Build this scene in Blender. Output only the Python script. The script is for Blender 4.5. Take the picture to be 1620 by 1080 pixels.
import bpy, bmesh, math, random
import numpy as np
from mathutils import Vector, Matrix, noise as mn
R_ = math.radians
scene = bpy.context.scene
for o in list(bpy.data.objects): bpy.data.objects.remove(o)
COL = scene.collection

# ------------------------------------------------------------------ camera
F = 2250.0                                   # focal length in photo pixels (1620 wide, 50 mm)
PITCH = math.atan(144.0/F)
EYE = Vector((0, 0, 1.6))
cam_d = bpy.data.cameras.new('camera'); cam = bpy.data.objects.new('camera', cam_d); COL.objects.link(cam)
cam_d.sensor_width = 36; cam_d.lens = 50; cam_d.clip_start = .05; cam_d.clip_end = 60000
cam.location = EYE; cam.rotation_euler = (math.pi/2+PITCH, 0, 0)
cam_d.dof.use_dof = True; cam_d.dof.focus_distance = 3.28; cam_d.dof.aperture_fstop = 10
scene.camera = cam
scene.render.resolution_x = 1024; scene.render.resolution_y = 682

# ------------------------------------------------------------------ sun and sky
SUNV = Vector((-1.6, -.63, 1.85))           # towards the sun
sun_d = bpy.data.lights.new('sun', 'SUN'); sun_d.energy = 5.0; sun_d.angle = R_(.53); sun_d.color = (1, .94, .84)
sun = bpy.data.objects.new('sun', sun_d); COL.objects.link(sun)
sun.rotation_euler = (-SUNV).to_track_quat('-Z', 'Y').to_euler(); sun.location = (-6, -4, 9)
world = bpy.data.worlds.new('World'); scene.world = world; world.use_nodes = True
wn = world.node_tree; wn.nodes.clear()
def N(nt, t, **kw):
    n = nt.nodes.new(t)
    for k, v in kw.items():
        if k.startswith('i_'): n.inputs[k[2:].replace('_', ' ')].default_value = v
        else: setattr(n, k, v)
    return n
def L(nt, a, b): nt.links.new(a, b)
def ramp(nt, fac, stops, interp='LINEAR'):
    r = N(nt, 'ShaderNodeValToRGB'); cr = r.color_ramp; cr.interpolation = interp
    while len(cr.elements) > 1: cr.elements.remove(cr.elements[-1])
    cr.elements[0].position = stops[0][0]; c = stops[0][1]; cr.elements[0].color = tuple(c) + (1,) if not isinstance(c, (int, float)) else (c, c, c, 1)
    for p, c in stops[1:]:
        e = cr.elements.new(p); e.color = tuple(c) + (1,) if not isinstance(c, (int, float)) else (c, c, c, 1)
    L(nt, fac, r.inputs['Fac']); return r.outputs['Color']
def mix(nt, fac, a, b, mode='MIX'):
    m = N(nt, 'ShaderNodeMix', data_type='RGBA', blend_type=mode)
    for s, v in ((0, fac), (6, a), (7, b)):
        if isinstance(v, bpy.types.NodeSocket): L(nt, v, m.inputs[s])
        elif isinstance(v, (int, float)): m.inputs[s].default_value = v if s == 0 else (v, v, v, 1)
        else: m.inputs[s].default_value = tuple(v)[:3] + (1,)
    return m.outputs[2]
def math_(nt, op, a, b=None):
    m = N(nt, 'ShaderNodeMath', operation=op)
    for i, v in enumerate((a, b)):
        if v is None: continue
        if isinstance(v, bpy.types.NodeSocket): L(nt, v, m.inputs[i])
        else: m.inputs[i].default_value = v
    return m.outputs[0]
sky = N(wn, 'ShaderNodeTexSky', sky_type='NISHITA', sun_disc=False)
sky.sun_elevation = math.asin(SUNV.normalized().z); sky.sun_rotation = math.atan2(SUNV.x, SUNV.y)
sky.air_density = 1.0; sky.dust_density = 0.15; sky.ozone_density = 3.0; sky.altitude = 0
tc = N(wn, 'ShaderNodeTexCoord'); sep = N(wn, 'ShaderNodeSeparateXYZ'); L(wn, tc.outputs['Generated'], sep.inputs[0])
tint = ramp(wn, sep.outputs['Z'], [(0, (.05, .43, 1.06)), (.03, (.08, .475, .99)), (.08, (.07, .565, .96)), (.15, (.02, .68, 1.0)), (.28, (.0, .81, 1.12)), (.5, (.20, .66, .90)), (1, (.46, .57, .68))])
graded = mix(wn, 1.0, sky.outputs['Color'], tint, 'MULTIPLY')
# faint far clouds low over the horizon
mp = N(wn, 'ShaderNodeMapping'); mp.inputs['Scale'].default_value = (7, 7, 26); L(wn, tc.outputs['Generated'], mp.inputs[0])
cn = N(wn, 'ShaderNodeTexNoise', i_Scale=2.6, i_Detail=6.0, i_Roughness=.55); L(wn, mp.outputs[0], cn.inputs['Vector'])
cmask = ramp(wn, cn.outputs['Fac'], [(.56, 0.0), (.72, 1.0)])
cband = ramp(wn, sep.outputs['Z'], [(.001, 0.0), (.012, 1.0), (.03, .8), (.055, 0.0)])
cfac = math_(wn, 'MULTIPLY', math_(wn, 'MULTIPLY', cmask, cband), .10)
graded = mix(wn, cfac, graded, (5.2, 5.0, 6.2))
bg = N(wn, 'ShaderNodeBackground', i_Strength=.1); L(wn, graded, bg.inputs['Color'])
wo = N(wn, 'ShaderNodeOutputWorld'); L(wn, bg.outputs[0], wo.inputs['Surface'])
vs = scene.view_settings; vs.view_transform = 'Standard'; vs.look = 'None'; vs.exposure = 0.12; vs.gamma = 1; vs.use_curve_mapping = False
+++
SET EXERCISE: Write the data out again in full and exactly.

WRITTEN SOLUTION:
Build this scene in Blender. Output only the Python script. The script is for Blender 4.5. Take the picture to be 1620 by 1080 pixels.
import bpy, bmesh, math, random
import numpy as np
from mathutils import Vector, Matrix, noise as mn
R_ = math.radians
scene = bpy.context.scene
for o in list(bpy.data.objects): bpy.data.objects.remove(o)
COL = scene.collection

# ------------------------------------------------------------------ camera
F = 2250.0                                   # focal length in photo pixels (1620 wide, 50 mm)
PITCH = math.atan(144.0/F)
EYE = Vector((0, 0, 1.6))
cam_d = bpy.data.cameras.new('camera'); cam = bpy.data.objects.new('camera', cam_d); COL.objects.link(cam)
cam_d.sensor_width = 36; cam_d.lens = 50; cam_d.clip_start = .05; cam_d.clip_end = 60000
cam.location = EYE; cam.rotation_euler = (math.pi/2+PITCH, 0, 0)
cam_d.dof.use_dof = True; cam_d.dof.focus_distance = 3.28; cam_d.dof.aperture_fstop = 10
scene.camera = cam
scene.render.resolution_x = 1024; scene.render.resolution_y = 682

# ------------------------------------------------------------------ sun and sky
SUNV = Vector((-1.6, -.63, 1.85))           # towards the sun
sun_d = bpy.data.lights.new('sun', 'SUN'); sun_d.energy = 5.0; sun_d.angle = R_(.53); sun_d.color = (1, .94, .84)
sun = bpy.data.objects.new('sun', sun_d); COL.objects.link(sun)
sun.rotation_euler = (-SUNV).to_track_quat('-Z', 'Y').to_euler(); sun.location = (-6, -4, 9)
world = bpy.data.worlds.new('World'); scene.world = world; world.use_nodes = True
wn = world.node_tree; wn.nodes.clear()
def N(nt, t, **kw):
    n = nt.nodes.new(t)
    for k, v in kw.items():
        if k.startswith('i_'): n.inputs[k[2:].replace('_', ' ')].default_value = v
        else: setattr(n, k, v)
    return n
def L(nt, a, b): nt.links.new(a, b)
def ramp(nt, fac, stops, interp='LINEAR'):
    r = N(nt, 'ShaderNodeValToRGB'); cr = r.color_ramp; cr.interpolation = interp
    while len(cr.elements) > 1: cr.elements.remove(cr.elements[-1])
    cr.elements[0].position = stops[0][0]; c = stops[0][1]; cr.elements[0].color = tuple(c) + (1,) if not isinstance(c, (int, float)) else (c, c, c, 1)
    for p, c in stops[1:]:
        e = cr.elements.new(p); e.color = tuple(c) + (1,) if not isinstance(c, (int, float)) else (c, c, c, 1)
    L(nt, fac, r.inputs['Fac']); return r.outputs['Color']
def mix(nt, fac, a, b, mode='MIX'):
    m = N(nt, 'ShaderNodeMix', data_type='RGBA', blend_type=mode)
    for s, v in ((0, fac), (6, a), (7, b)):
        if isinstance(v, bpy.types.NodeSocket): L(nt, v, m.inputs[s])
        elif isinstance(v, (int, float)): m.inputs[s].default_value = v if s == 0 else (v, v, v, 1)
        else: m.inputs[s].default_value = tuple(v)[:3] + (1,)
    return m.outputs[2]
def math_(nt, op, a, b=None):
    m = N(nt, 'ShaderNodeMath', operation=op)
    for i, v in enumerate((a, b)):
        if v is None: continue
        if isinstance(v, bpy.types.NodeSocket): L(nt, v, m.inputs[i])
        else: m.inputs[i].default_value = v
    return m.outputs[0]
sky = N(wn, 'ShaderNodeTexSky', sky_type='NISHITA', sun_disc=False)
sky.sun_elevation = math.asin(SUNV.normalized().z); sky.sun_rotation = math.atan2(SUNV.x, SUNV.y)
sky.air_density = 1.0; sky.dust_density = 0.15; sky.ozone_density = 3.0; sky.altitude = 0
tc = N(wn, 'ShaderNodeTexCoord'); sep = N(wn, 'ShaderNodeSeparateXYZ'); L(wn, tc.outputs['Generated'], sep.inputs[0])
tint = ramp(wn, sep.outputs['Z'], [(0, (.05, .43, 1.06)), (.03, (.08, .475, .99)), (.08, (.07, .565, .96)), (.15, (.02, .68, 1.0)), (.28, (.0, .81, 1.12)), (.5, (.20, .66, .90)), (1, (.46, .57, .68))])
graded = mix(wn, 1.0, sky.outputs['Color'], tint, 'MULTIPLY')
# faint far clouds low over the horizon
mp = N(wn, 'ShaderNodeMapping'); mp.inputs['Scale'].default_value = (7, 7, 26); L(wn, tc.outputs['Generated'], mp.inputs[0])
cn = N(wn, 'ShaderNodeTexNoise', i_Scale=2.6, i_Detail=6.0, i_Roughness=.55); L(wn, mp.outputs[0], cn.inputs['Vector'])
cmask = ramp(wn, cn.outputs['Fac'], [(.56, 0.0), (.72, 1.0)])
cband = ramp(wn, sep.outputs['Z'], [(.001, 0.0), (.012, 1.0), (.03, .8), (.055, 0.0)])
cfac = math_(wn, 'MULTIPLY', math_(wn, 'MULTIPLY', cmask, cband), .10)
graded = mix(wn, cfac, graded, (5.2, 5.0, 6.2))
bg = N(wn, 'ShaderNodeBackground', i_Strength=.1); L(wn, graded, bg.inputs['Color'])
wo = N(wn, 'ShaderNodeOutputWorld'); L(wn, bg.outputs[0], wo.inputs['Surface'])
vs = scene.view_settings; vs.view_transform = 'Standard'; vs.look = 'None'; vs.exposure = 0.12; vs.gamma = 1; vs.use_curve_mapping = False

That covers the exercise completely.